Wien. „Was wir machen ist legal. Apple trickst bei seinen Steuerzahlungen nicht“, betonte Tim Cook, der Chef des US-Konzerns, noch bis vor Kurzem bei jeder sich bietenden Gelegenheit. Die Wettbewerbskommissarin Margrethe Vestager konnte er mit seinen Beteuerungen nicht überzeugen. Vielmehr kam sie in der gestern veröffentlichten Entscheidung zu dem Ergebnis, dass Apple von Irland unrechtmäßige Steuervergünstigungen von bis zu 13 Milliarden Euro erhalten habe. Diesen Betrag samt Zinsen müsse Irland nun als rechtswidrig gewährte Beihilfen für die Jahre 2003 bis 2014 zurückfordern. Vestagers Berechnungen nach hat der EU-Staat von dem Elektronikkonzern nur mehr 0,005 Prozent seiner Gewinne an Körperschaftssteuer in Rechnung gestellt. Doch nach den EU-Beihilfevorschriften sind diese gezielten Steuervorteile für einzelne Konzerne völlig unzulässig.
Apple und Irland berufen
Weder Irland noch Apple sind bereit, die noch nicht rechtskräftige Entscheidung aus Brüssel hinzunehmen. „Wir werden in Berufung gehen“, teilte der kalifornische Konzern in einer ersten Reaktion mit. Empört zeigt sich Apple, dass sich die Kommission über Irlands Steuergesetzgebung einfach hinwegsetze. Das Brüsseler Vorgehen werde Investitionen und der Schaffung von Jobs tiefgreifend schaden. Tatkräftig unterstützt wird Apple von dem irischen Finanzminister, Michael Noonan: „Ich bin überhaupt nicht einverstanden mit der Kommission“, zürnte er. Er werde das Kabinett ersuchen, Widerspruch gegen diese Entscheidung einzulegen. „Das ist notwendig, um die Rechtschaffenheit unseres Steuersystems zu verteidigen, Unternehmen Steuersicherheit zu geben und gegen das Vordringen der EU-Vorschriften für staatliche Beihilfen in die Steuerkompetenz souveräner Mitgliedstaaten vorzugehen“, so Noonan unmittelbar nach der Bekanntgabe der Neuigkeiten.

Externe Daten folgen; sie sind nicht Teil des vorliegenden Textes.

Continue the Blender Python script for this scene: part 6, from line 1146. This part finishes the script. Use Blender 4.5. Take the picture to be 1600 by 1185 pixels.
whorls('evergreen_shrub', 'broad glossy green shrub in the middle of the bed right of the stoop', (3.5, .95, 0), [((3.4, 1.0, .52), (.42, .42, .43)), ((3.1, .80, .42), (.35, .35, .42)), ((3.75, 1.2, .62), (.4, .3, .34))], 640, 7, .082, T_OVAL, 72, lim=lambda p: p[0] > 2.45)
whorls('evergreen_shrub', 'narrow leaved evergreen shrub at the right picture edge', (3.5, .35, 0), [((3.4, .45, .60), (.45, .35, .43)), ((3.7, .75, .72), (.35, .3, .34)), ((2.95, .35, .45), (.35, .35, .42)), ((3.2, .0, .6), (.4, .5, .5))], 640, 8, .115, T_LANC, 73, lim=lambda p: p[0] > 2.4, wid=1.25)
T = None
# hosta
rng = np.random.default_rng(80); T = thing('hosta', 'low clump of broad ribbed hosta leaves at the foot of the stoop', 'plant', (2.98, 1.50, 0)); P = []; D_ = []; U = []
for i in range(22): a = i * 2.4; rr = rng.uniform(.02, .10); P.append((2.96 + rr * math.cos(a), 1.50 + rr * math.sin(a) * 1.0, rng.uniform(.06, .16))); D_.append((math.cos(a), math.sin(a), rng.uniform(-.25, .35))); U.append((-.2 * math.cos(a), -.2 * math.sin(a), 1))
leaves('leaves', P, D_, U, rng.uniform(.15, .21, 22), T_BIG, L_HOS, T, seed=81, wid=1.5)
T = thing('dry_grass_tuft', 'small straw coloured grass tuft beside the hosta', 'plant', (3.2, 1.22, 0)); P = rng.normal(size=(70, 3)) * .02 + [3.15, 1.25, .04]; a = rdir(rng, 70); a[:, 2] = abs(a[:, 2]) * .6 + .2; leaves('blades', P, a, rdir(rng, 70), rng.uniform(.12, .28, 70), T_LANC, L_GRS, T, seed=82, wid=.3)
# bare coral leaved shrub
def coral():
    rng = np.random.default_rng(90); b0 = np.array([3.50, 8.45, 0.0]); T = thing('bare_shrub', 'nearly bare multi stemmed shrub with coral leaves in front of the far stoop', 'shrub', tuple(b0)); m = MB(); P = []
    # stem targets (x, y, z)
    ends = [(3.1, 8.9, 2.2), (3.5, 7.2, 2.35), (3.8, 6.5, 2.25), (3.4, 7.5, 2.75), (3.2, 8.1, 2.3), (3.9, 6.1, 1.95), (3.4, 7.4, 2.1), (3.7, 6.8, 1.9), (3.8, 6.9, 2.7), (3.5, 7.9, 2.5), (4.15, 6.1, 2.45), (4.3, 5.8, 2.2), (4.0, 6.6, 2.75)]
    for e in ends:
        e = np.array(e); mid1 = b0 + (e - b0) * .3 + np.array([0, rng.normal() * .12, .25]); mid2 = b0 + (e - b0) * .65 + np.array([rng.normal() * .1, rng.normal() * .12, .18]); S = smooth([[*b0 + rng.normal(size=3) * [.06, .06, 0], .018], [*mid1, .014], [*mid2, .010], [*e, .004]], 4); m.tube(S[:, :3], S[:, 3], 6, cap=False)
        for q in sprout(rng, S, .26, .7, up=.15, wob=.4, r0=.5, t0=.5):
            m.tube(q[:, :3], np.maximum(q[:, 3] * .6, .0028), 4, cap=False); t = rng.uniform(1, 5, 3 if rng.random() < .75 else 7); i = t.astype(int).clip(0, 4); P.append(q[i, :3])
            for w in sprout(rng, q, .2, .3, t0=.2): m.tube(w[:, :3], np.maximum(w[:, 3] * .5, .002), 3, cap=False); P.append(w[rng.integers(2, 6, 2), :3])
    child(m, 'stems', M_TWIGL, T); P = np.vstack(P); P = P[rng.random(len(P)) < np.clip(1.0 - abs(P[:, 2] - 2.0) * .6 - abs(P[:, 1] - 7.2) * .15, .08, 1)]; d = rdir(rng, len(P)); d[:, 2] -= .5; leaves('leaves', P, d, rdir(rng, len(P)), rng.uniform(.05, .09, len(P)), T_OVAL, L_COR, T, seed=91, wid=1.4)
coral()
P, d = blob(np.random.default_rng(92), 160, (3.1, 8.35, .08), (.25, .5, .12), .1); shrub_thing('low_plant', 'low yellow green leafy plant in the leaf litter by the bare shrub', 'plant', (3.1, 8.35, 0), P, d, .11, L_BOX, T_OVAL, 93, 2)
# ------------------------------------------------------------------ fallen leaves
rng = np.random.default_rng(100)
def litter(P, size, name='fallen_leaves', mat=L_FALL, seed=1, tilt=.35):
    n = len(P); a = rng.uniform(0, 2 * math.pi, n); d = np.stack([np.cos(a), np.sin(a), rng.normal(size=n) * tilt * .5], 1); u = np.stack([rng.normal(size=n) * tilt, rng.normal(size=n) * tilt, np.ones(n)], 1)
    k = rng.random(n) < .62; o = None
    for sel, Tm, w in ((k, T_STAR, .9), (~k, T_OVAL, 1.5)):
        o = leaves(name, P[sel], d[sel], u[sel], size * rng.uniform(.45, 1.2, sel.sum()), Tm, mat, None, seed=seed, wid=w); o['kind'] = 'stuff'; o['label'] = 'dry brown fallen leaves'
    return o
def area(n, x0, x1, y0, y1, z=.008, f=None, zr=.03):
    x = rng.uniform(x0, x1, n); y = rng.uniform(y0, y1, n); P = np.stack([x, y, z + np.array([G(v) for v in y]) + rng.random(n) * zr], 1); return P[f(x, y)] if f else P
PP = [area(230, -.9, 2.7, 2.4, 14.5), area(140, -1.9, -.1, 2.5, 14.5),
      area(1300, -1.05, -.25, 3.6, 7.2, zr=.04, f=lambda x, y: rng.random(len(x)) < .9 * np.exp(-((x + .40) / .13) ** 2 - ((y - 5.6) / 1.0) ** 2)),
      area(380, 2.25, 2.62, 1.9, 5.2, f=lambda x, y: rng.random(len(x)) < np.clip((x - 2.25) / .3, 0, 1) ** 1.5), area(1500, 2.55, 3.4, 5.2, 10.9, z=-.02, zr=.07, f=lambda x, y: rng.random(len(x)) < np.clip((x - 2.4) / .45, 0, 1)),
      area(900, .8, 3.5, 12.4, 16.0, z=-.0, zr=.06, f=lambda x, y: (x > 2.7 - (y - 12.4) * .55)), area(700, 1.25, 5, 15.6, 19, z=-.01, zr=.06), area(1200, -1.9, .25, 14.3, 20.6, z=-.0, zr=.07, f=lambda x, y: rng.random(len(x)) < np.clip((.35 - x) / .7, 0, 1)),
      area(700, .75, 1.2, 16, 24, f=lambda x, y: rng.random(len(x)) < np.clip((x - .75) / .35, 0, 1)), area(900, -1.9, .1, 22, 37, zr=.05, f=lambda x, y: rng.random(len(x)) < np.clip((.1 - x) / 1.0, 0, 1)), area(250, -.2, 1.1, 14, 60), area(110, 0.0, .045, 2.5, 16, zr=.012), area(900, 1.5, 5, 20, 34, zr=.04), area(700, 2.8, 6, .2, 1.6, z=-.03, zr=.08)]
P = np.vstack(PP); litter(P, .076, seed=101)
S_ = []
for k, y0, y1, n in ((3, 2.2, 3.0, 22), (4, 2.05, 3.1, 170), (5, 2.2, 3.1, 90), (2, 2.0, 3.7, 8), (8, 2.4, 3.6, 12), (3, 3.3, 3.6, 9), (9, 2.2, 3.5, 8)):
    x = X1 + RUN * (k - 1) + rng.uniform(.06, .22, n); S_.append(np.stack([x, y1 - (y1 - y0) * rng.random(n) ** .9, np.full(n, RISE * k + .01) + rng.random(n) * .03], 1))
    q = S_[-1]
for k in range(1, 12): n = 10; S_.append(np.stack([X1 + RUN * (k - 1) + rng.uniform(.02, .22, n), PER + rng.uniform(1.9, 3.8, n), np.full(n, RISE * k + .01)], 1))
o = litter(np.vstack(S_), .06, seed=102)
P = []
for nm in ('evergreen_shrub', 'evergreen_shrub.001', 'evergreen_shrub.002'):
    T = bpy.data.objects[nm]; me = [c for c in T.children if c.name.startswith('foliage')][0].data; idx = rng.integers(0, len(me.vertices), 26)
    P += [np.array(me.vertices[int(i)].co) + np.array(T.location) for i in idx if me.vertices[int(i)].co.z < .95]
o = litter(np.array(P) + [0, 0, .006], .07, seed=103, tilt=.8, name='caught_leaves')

Auch aus den USA schwappte harsche Kritik über den Atlantik: „Das Vorgehen der EU-Kommission könnte ausländische Investitionen und das Wirtschaftsklima in Europa untergraben“, sagte ein Sprecher des US-Finanzministeriums. Überdies sei das Grundverständnis der transatlantischen Partnerschaft in Gefahr.
Wie auch immer. Die Entscheidung der Wettbewerbskommissarin zieht – jedenfalls vorläufig – einen Schlussstrich unter die langandauernden Ermittlungen in Brüssel. In deren Fokus waren vor allem die zwei irischen Apple-Gesellschaften Apple Sales International und Apple Operations Europa gestanden. Stein des Anstoßes waren insbesonders Vereinbarungen, die Irland mit Apple zwischen 1991 und 2007 abgeschlossen hat. Damit soll „in künstlicher Weise eine erhebliche Verringerung der in Irland gezahlten Steuern bewirkt worden sein“, konstatierte die Kommission. So gelang es dem Konzern, die Besteuerung von fast allen Gewinnen zu vermeiden, die er „durch den Verkauf seiner Produkte im gesamten EU-Binnenmarkt erwirtschaftete.“ Dabei half folgender Kniff: Apple verbuchte die Verkäufe seiner Produkte nicht in den Ländern, in denen sie tatsächlich stattfanden, sondern ausschließlich in Irland. Genau mit diesem Deal habe sich der US-Technologiekonzern „einen wesentlichen Vorteil gegenüber allen anderen Unternehmen verschafft“, kritisierte Vestager.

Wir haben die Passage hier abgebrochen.